--- begin ---
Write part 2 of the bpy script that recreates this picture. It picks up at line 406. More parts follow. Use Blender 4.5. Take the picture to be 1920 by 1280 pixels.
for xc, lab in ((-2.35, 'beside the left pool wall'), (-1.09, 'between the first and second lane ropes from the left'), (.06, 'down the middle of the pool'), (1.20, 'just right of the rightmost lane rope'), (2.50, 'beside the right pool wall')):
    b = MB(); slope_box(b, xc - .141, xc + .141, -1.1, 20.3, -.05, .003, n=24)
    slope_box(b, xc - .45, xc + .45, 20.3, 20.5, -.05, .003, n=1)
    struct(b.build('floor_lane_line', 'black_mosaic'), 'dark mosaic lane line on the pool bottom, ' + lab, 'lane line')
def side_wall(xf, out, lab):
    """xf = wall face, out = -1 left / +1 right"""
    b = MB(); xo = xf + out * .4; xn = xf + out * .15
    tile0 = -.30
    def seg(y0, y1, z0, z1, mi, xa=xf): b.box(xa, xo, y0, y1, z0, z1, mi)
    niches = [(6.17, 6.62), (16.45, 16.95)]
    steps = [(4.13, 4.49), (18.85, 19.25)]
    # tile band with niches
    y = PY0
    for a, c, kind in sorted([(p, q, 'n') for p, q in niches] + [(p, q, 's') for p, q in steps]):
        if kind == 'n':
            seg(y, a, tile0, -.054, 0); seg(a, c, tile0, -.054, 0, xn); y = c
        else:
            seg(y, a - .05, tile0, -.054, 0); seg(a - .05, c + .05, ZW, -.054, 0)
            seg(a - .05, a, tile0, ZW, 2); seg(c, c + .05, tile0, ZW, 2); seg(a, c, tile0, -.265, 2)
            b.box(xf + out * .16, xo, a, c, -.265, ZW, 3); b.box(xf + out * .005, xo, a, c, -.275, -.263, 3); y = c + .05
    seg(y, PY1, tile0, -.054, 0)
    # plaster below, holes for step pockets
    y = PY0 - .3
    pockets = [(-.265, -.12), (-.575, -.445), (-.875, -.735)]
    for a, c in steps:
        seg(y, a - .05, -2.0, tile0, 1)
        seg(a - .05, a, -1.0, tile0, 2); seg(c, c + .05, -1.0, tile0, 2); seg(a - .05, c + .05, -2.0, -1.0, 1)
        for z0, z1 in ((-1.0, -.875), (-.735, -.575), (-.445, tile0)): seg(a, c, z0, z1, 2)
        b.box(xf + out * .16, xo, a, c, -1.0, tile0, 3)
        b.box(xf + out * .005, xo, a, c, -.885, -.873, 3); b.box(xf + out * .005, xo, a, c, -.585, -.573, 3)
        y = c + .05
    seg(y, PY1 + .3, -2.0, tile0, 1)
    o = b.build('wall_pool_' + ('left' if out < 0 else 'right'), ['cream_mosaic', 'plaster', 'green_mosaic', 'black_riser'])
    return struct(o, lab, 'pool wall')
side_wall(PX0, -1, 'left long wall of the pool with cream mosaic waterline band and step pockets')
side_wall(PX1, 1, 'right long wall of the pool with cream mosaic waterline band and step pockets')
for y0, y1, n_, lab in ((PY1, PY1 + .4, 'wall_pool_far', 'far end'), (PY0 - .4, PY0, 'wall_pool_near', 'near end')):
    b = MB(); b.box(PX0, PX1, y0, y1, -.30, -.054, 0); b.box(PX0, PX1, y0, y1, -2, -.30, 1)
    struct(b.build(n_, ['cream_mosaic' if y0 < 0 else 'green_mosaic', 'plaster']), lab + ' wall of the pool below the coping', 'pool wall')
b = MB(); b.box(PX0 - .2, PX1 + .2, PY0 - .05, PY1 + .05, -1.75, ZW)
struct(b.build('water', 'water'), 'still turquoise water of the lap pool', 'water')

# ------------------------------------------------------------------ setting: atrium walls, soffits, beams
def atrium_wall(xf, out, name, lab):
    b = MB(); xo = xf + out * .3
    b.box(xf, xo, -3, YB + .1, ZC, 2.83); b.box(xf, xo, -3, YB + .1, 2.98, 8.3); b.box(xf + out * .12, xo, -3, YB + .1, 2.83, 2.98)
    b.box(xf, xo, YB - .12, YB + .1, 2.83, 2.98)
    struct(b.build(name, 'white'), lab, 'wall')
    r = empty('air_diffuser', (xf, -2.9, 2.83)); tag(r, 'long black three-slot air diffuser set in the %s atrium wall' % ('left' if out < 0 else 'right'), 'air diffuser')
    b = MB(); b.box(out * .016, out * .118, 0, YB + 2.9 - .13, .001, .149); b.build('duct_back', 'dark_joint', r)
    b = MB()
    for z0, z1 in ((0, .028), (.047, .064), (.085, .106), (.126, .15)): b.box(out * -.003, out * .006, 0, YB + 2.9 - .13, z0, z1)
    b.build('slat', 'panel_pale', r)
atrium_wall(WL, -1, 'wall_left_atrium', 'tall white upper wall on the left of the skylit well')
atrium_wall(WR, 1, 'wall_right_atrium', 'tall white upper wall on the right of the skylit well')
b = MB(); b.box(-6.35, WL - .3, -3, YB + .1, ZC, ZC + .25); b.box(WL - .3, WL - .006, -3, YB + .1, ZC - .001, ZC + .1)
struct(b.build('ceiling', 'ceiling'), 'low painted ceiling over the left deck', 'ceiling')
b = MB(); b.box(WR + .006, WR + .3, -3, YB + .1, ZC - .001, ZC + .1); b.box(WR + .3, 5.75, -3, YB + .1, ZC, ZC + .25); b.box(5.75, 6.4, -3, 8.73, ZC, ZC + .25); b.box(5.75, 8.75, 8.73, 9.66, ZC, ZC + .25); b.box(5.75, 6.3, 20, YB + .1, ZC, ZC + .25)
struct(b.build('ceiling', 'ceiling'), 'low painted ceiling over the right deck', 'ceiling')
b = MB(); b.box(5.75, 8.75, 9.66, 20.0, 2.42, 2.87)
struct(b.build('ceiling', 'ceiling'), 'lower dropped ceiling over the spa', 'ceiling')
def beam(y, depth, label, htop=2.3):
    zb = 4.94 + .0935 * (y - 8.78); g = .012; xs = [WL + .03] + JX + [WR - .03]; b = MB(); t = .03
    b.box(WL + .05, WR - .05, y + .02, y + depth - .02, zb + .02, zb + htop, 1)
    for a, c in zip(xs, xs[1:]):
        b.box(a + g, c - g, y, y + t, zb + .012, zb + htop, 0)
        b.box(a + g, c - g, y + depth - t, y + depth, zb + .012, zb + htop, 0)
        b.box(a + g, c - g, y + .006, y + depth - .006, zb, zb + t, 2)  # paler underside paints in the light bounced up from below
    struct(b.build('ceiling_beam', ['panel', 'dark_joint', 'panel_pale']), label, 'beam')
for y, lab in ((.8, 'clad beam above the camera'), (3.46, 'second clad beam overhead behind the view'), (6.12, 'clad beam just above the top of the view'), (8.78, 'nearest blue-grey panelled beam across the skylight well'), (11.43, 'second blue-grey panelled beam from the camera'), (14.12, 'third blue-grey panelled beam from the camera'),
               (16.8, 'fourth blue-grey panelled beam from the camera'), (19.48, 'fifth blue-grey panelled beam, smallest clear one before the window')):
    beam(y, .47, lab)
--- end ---
Return the material exactly as it stands.

IN RESPONSE.
Write part 2 of the bpy script that recreates this picture. It picks up at line 406. More parts follow. Use Blender 4.5. Take the picture to be 1920 by 1280 pixels.
for xc, lab in ((-2.35, 'beside the left pool wall'), (-1.09, 'between the first and second lane ropes from the left'), (.06, 'down the middle of the pool'), (1.20, 'just right of the rightmost lane rope'), (2.50, 'beside the right pool wall')):
    b = MB(); slope_box(b, xc - .141, xc + .141, -1.1, 20.3, -.05, .003, n=24)
    slope_box(b, xc - .45, xc + .45, 20.3, 20.5, -.05, .003, n=1)
    struct(b.build('floor_lane_line', 'black_mosaic'), 'dark mosaic lane line on the pool bottom, ' + lab, 'lane line')
def side_wall(xf, out, lab):
    """xf = wall face, out = -1 left / +1 right"""
    b = MB(); xo = xf + out * .4; xn = xf + out * .15
    tile0 = -.30
    def seg(y0, y1, z0, z1, mi, xa=xf): b.box(xa, xo, y0, y1, z0, z1, mi)
    niches = [(6.17, 6.62), (16.45, 16.95)]
    steps = [(4.13, 4.49), (18.85, 19.25)]
    # tile band with niches
    y = PY0
    for a, c, kind in sorted([(p, q, 'n') for p, q in niches] + [(p, q, 's') for p, q in steps]):
        if kind == 'n':
            seg(y, a, tile0, -.054, 0); seg(a, c, tile0, -.054, 0, xn); y = c
        else:
            seg(y, a - .05, tile0, -.054, 0); seg(a - .05, c + .05, ZW, -.054, 0)
            seg(a - .05, a, tile0, ZW, 2); seg(c, c + .05, tile0, ZW, 2); seg(a, c, tile0, -.265, 2)
            b.box(xf + out * .16, xo, a, c, -.265, ZW, 3); b.box(xf + out * .005, xo, a, c, -.275, -.263, 3); y = c + .05
    seg(y, PY1, tile0, -.054, 0)
    # plaster below, holes for step pockets
    y = PY0 - .3
    pockets = [(-.265, -.12), (-.575, -.445), (-.875, -.735)]
    for a, c in steps:
        seg(y, a - .05, -2.0, tile0, 1)
        seg(a - .05, a, -1.0, tile0, 2); seg(c, c + .05, -1.0, tile0, 2); seg(a - .05, c + .05, -2.0, -1.0, 1)
        for z0, z1 in ((-1.0, -.875), (-.735, -.575), (-.445, tile0)): seg(a, c, z0, z1, 2)
        b.box(xf + out * .16, xo, a, c, -1.0, tile0, 3)
        b.box(xf + out * .005, xo, a, c, -.885, -.873, 3); b.box(xf + out * .005, xo, a, c, -.585, -.573, 3)
        y = c + .05
    seg(y, PY1 + .3, -2.0, tile0, 1)
    o = b.build('wall_pool_' + ('left' if out < 0 else 'right'), ['cream_mosaic', 'plaster', 'green_mosaic', 'black_riser'])
    return struct(o, lab, 'pool wall')
side_wall(PX0, -1, 'left long wall of the pool with cream mosaic waterline band and step pockets')
side_wall(PX1, 1, 'right long wall of the pool with cream mosaic waterline band and step pockets')
for y0, y1, n_, lab in ((PY1, PY1 + .4, 'wall_pool_far', 'far end'), (PY0 - .4, PY0, 'wall_pool_near', 'near end')):
    b = MB(); b.box(PX0, PX1, y0, y1, -.30, -.054, 0); b.box(PX0, PX1, y0, y1, -2, -.30, 1)
    struct(b.build(n_, ['cream_mosaic' if y0 < 0 else 'green_mosaic', 'plaster']), lab + ' wall of the pool below the coping', 'pool wall')
b = MB(); b.box(PX0 - .2, PX1 + .2, PY0 - .05, PY1 + .05, -1.75, ZW)
struct(b.build('water', 'water'), 'still turquoise water of the lap pool', 'water')

# ------------------------------------------------------------------ setting: atrium walls, soffits, beams
def atrium_wall(xf, out, name, lab):
    b = MB(); xo = xf + out * .3
    b.box(xf, xo, -3, YB + .1, ZC, 2.83); b.box(xf, xo, -3, YB + .1, 2.98, 8.3); b.box(xf + out * .12, xo, -3, YB + .1, 2.83, 2.98)
    b.box(xf, xo, YB - .12, YB + .1, 2.83, 2.98)
    struct(b.build(name, 'white'), lab, 'wall')
    r = empty('air_diffuser', (xf, -2.9, 2.83)); tag(r, 'long black three-slot air diffuser set in the %s atrium wall' % ('left' if out < 0 else 'right'), 'air diffuser')
    b = MB(); b.box(out * .016, out * .118, 0, YB + 2.9 - .13, .001, .149); b.build('duct_back', 'dark_joint', r)
    b = MB()
    for z0, z1 in ((0, .028), (.047, .064), (.085, .106), (.126, .15)): b.box(out * -.003, out * .006, 0, YB + 2.9 - .13, z0, z1)
    b.build('slat', 'panel_pale', r)
atrium_wall(WL, -1, 'wall_left_atrium', 'tall white upper wall on the left of the skylit well')
atrium_wall(WR, 1, 'wall_right_atrium', 'tall white upper wall on the right of the skylit well')
b = MB(); b.box(-6.35, WL - .3, -3, YB + .1, ZC, ZC + .25); b.box(WL - .3, WL - .006, -3, YB + .1, ZC - .001, ZC + .1)
struct(b.build('ceiling', 'ceiling'), 'low painted ceiling over the left deck', 'ceiling')
b = MB(); b.box(WR + .006, WR + .3, -3, YB + .1, ZC - .001, ZC + .1); b.box(WR + .3, 5.75, -3, YB + .1, ZC, ZC + .25); b.box(5.75, 6.4, -3, 8.73, ZC, ZC + .25); b.box(5.75, 8.75, 8.73, 9.66, ZC, ZC + .25); b.box(5.75, 6.3, 20, YB + .1, ZC, ZC + .25)
struct(b.build('ceiling', 'ceiling'), 'low painted ceiling over the right deck', 'ceiling')
b = MB(); b.box(5.75, 8.75, 9.66, 20.0, 2.42, 2.87)
struct(b.build('ceiling', 'ceiling'), 'lower dropped ceiling over the spa', 'ceiling')
def beam(y, depth, label, htop=2.3):
    zb = 4.94 + .0935 * (y - 8.78); g = .012; xs = [WL + .03] + JX + [WR - .03]; b = MB(); t = .03
    b.box(WL + .05, WR - .05, y + .02, y + depth - .02, zb + .02, zb + htop, 1)
    for a, c in zip(xs, xs[1:]):
        b.box(a + g, c - g, y, y + t, zb + .012, zb + htop, 0)
        b.box(a + g, c - g, y + depth - t, y + depth, zb + .012, zb + htop, 0)
        b.box(a + g, c - g, y + .006, y + depth - .006, zb, zb + t, 2)  # paler underside paints in the light bounced up from below
    struct(b.build('ceiling_beam', ['panel', 'dark_joint', 'panel_pale']), label, 'beam')
for y, lab in ((.8, 'clad beam above the camera'), (3.46, 'second clad beam overhead behind the view'), (6.12, 'clad beam just above the top of the view'), (8.78, 'nearest blue-grey panelled beam across the skylight well'), (11.43, 'second blue-grey panelled beam from the camera'), (14.12, 'third blue-grey panelled beam from the camera'),
               (16.8, 'fourth blue-grey panelled beam from the camera'), (19.48, 'fifth blue-grey panelled beam, smallest clear one before the window')):
    beam(y, .47, lab)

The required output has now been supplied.